Abandoning the Sunset identity, he pursued further musical activities that included live collaborations, self-released tracks, and the 2013 album Spring Break of the Soul on Austin’s Pau Wau Records. That year he moved to the San Francisco Bay Area to undertake an MFA in experimental music at Mills College. Later projects featured 2014’s Magnetetractys/Hot Hands, his term for an electro-acoustic harp desk built with magnets and synthesizers, along with the multimedia installation The Living Room at Austin’s Museum of Human Achievement. In 2015 he unveiled Vexationsbot, software that cycles through all 840 repetitions of Erik Satie’s posthumously issued Vexations, and introduced the experimental public-access television opera Mundus Novus.

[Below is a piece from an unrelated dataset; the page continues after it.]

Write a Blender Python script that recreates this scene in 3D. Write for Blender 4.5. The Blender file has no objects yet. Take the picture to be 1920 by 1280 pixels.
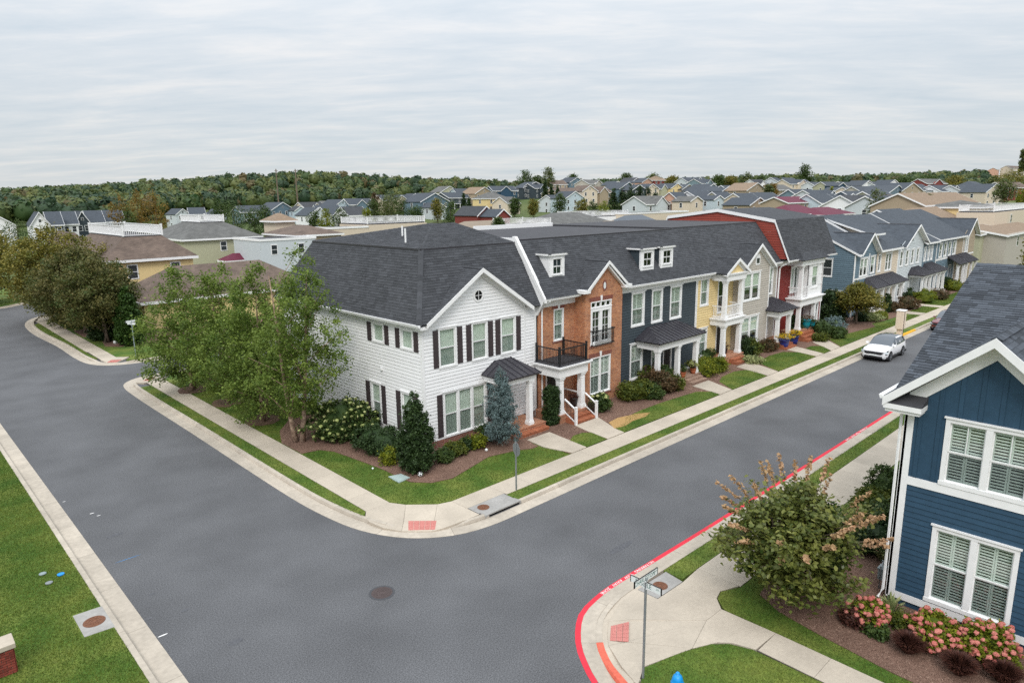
import bpy, bmesh, math, random
import numpy as np
from mathutils import Vector, Matrix
random.seed(7); RNG = np.random.default_rng(7)
C = bpy.context.scene.collection
SC = bpy.context.scene
# ---------------------------------------------------------------- camera, sky, sun, exposure
H = 12.5; FPX = 1280.0
YAW, PITCH, ROLL = math.radians(46.39559), math.radians(11.91457), math.radians(-0.73777)
_F = Vector((math.cos(YAW)*math.cos(PITCH), math.sin(YAW)*math.cos(PITCH), -math.sin(PITCH)))
_R0 = Vector((math.sin(YAW), -math.cos(YAW), 0)); _U0 = _R0.cross(_F)
_R = _R0*math.cos(ROLL) + _U0*math.sin(ROLL); _U = -_R0*math.sin(ROLL) + _U0*math.cos(ROLL)
cam_d = bpy.data.cameras.new('camera'); cam = bpy.data.objects.new('camera', cam_d); C.objects.link(cam)
cam.matrix_world = Matrix(((_R.x, _U.x, -_F.x, 0), (_R.y, _U.y, -_F.y, 0), (_R.z, _U.z, -_F.z, H), (0, 0, 0, 1)))
cam_d.sensor_width = 36.0; cam_d.lens = 36.0*FPX/1920.0; cam_d.clip_start = 0.1; cam_d.clip_end = 9000
SC.camera = cam
SUN_EL, SUN_AZ = math.radians(44), math.radians(222)     # light arrives from the left and behind the camera
world = bpy.data.worlds.new('World'); SC.world = world; world.use_nodes = True
nt = world.node_tree; N = nt.nodes; L = nt.links
bg = N['Background']; bg.inputs['Strength'].default_value = 0.1
sky = N.new('ShaderNodeTexSky'); sky.sky_type = 'NISHITA'; sky.sun_disc = False
sky.sun_elevation = SUN_EL; sky.sun_rotation = math.pi/2 - SUN_AZ
tc = N.new('ShaderNodeTexCoord'); sep = N.new('ShaderNodeSeparateXYZ'); L.new(tc.outputs['Generated'], sep.inputs[0])
def wm(op, a, b=None, c=None):
    n = N.new('ShaderNodeMath'); n.operation = op
    for k, v in enumerate((a, b, c)):
        if v is None: continue
        if isinstance(v, (int, float)): n.inputs[k].default_value = v
        else: L.new(v, n.inputs[k])
    return n.outputs[0]
zc = wm('MAXIMUM', sep.outputs['Z'], 0.0)
den = wm('ADD', zc, 0.09)
cx = wm('DIVIDE', sep.outputs['X'], den); cy = wm('DIVIDE', sep.outputs['Y'], den)
cmb = N.new('ShaderNodeCombineXYZ'); L.new(cx, cmb.inputs[0]); L.new(cy, cmb.inputs[1])
mr0 = N.new('ShaderNodeMapping'); mr0.inputs['Rotation'].default_value = (0, 0, math.radians(47)); L.new(cmb.outputs[0], mr0.inputs[0])   # cloud bands run across the view
mp = N.new('ShaderNodeMapping'); mp.inputs['Scale'].default_value = (0.5, 1.25, 1.0); L.new(mr0.outputs[0], mp.inputs[0])
def wnoise(scale, detail, rough, dist, w):
    n = N.new('ShaderNodeTexNoise'); n.noise_dimensions = '3D'
    n.inputs['Scale'].default_value = scale; n.inputs['Detail'].default_value = detail
    n.inputs['Roughness'].default_value = rough; n.inputs['Distortion'].default_value = dist
    L.new(mp.outputs[0], n.inputs['Vector']); return n.outputs['Fac']
n1 = wnoise(2.4, 10, 0.64, 0.3, 0); n2 = wnoise(0.42, 4, 0.5, 0.3, 0)
cl = wm('ADD', wm('MULTIPLY', n1, 0.62), wm('MULTIPLY', n2, 0.38))
ramp = N.new('ShaderNodeValToRGB'); L.new(cl, ramp.inputs[0])
e = ramp.color_ramp.elements; e[0].position = 0.36; e[0].color = (0.69, 0.765, 0.83, 1); e[1].position = 0.62; e[1].color = (0.935, 0.935, 0.935, 1)
m_ = e.new(0.5); m_.color = (0.80, 0.845, 0.885, 1)
grad = wm('ADD', wm('ADD', wm('MULTIPLY', zc, 0.45), wm('MULTIPLY', wm('MULTIPLY', zc, zc), 1.75)), 0.75)          # overcast sky: brighter towards the zenith
sc1 = N.new('ShaderNodeVectorMath'); sc1.operation = 'SCALE'; L.new(ramp.outputs[0], sc1.inputs[0]); L.new(wm('MULTIPLY', grad, 10.0), sc1.inputs['Scale'])
mixw = N.new('ShaderNodeMix'); mixw.data_type = 'RGBA'; mixw.inputs['Factor'].default_value = 0.88
L.new(sky.outputs[0], mixw.inputs[6]); L.new(sc1.outputs[0], mixw.inputs[7]); L.new(mixw.outputs[2], bg.inputs['Color'])
sun_d = bpy.data.lights.new('sun', 'SUN'); sun_d.energy = 1.5; sun_d.angle = math.radians(18); sun_d.color = (1, 0.955, 0.9)
sun = bpy.data.objects.new('sun', sun_d); C.objects.link(sun)
sd = Vector((math.cos(SUN_EL)*math.cos(SUN_AZ), math.cos(SUN_EL)*math.sin(SUN_AZ), math.sin(SUN_EL)))
sun.rotation_euler = sd.to_track_quat('Z', 'Y').to_euler(); sun.location = (0, 0, 60)
vs = SC.view_settings; vs.view_transform = 'Standard'; vs.look = 'None'; vs.exposure = 0.14; vs.gamma = 1.0; vs.use_curve_mapping = False
SC.render.engine = 'CYCLES'
try: SC.cycles.max_bounces = 6; SC.cycles.transparent_max_bounces = 12; SC.cycles.use_denoising = False
except Exception: pass

def G(px, py, z=0.0):
    """ground point seen at a pixel of the 1920 wide photograph"""
    d = _R*((px-960)/FPX) + _U*(-(py-640)/FPX) + _F
    t = (z-H)/d.z; return Vector((d.x*t, d.y*t, z))
def AT(px, py, dist):
    """point seen at a pixel, dist metres away along the ground"""
    d = _R*((px-960)/FPX) + _U*(-(py-640)/FPX) + _F
    t = dist/math.hypot(d.x, d.y); return Vector((d.x*t, d.y*t, H+d.z*t))

# ---------------------------------------------------------------- materials
MATS = {}
def mat(name, col, rough=0.8, var=0.12, scale=3.0, bump=0.0, bscale=40.0, spec=0.3, metal=0.0, tint=0.0, var2=0.0, scale2=0.35, coat=0.0, col2=None):
    m = bpy.data.materials.new(name); m.use_nodes = True; MATS[name] = m
    n = m.node_tree.nodes; l = m.node_tree.links; b = n['Principled BSDF']
    b.inputs['Roughness'].default_value = rough; b.inputs['Metallic'].default_value = metal
    b.inputs['Specular IOR Level'].default_value = spec; b.inputs['Coat Weight'].default_value = coat
    geo = n.new('ShaderNodeNewGeometry')
    def noise(s, d=4):
        t = n.new('ShaderNodeTexNoise'); t.inputs['Scale'].default_value = s; t.inputs['Detail'].default_value = d
        l.new(geo.outputs['Position'], t.inputs['Vector']); return t.outputs['Fac']
    def mul(colsock, fac, lo, hi):
        mr = n.new('ShaderNodeMapRange'); mr.inputs['From Min'].default_value = 0.25; mr.inputs['From Max'].default_value = 0.75
        mr.inputs['To Min'].default_value = lo; mr.inputs['To Max'].default_value = hi; l.new(fac, mr.inputs['Value'])
        v = n.new('ShaderNodeVectorMath'); v.operation = 'SCALE'; l.new(colsock, v.inputs[0]); l.new(mr.outputs[0], v.inputs['Scale']); return v.outputs[0]
    rgb = n.new('ShaderNodeRGB'); rgb.outputs[0].default_value = (*col, 1); s = rgb.outputs[0]
    if col2 is not None:
        mx = n.new('ShaderNodeMix'); mx.data_type = 'RGBA'; l.new(s, mx.inputs[6]); mx.inputs[7].default_value = (*col2, 1)
        if tint: at = n.new('ShaderNodeAttribute'); at.attribute_name = 'tint'; l.new(at.outputs['Fac'], mx.inputs['Factor'])
        else:
            mr = n.new('ShaderNodeMapRange'); mr.inputs['From Min'].default_value = 0.38; mr.inputs['From Max'].default_value = 0.64; l.new(noise(scale2, 5), mr.inputs['Value']); l.new(mr.outputs[0], mx.inputs['Factor'])
        s = mx.outputs[2]
    elif tint:
        at = n.new('ShaderNodeAttribute'); at.attribute_name = 'tint'
        mr = n.new('ShaderNodeMapRange'); mr.inputs['To Min'].default_value = 1-tint; mr.inputs['To Max'].default_value = 1+tint; l.new(at.outputs['Fac'], mr.inputs['Value'])
        v = n.new('ShaderNodeVectorMath'); v.operation = 'SCALE'; l.new(s, v.inputs[0]); l.new(mr.outputs[0], v.inputs['Scale']); s = v.outputs[0]
    if var: s = mul(s, noise(scale), 1-var, 1+var)
    if var2: s = mul(s, noise(scale2, 5), 1-var2, 1+var2)
    l.new(s, b.inputs['Base Color'])
    if bump:
        bp = n.new('ShaderNodeBump'); bp.inputs['Strength'].default_value = bump; bp.inputs['Distance'].default_value = 0.02
        l.new(noise(bscale, 6), bp.inputs['Height']); l.new(bp.outputs[0], b.inputs['Normal'])
    return m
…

Early 2016 brought Earth Into Aether, a nineteen-track set of “musical postcards” drawn from cross-country travels. Surveying selections from Baird’s pop and rock solo work, the collection wove together garage and psychedelic pop, electronica, and country influences. He followed with Summer Is Gone in late 2016. Although issued in physical, digital, and streaming editions, its ten songs—each accompanied by dozens of his own remixes—were also hosted on a custom site that generated a distinct version for every visitor. Two further LPs appeared the same day in March 2017 via Europe’s Talk Show Records: Easy Machines, positioned as a reflective psych-folk “morning” record, and Baby Blue Abyss, its more shimmering, uptempo counterpart. A joint U.S. release arrived on Red Essential that July. Before year’s end he delivered Straight Time through Talk Show, then supplied another album for the label in March 2018. Recorded in four days with a band and unrelated to Summer Is Gone, Gone appeared next. Two months later came Cape Disappointment, followed in June by the Joel Shearer-produced Nightly Never Ending. Seeking to clear accumulated recordings, August 2018 saw the covers collection Classic Country, which also reimagined several classical pieces. Credited to Arthur King Presents: Owl and featuring Brian Wright on drums with Baird handling all other instruments, his fifth album of the year arrived that October accompanied by a full-length video.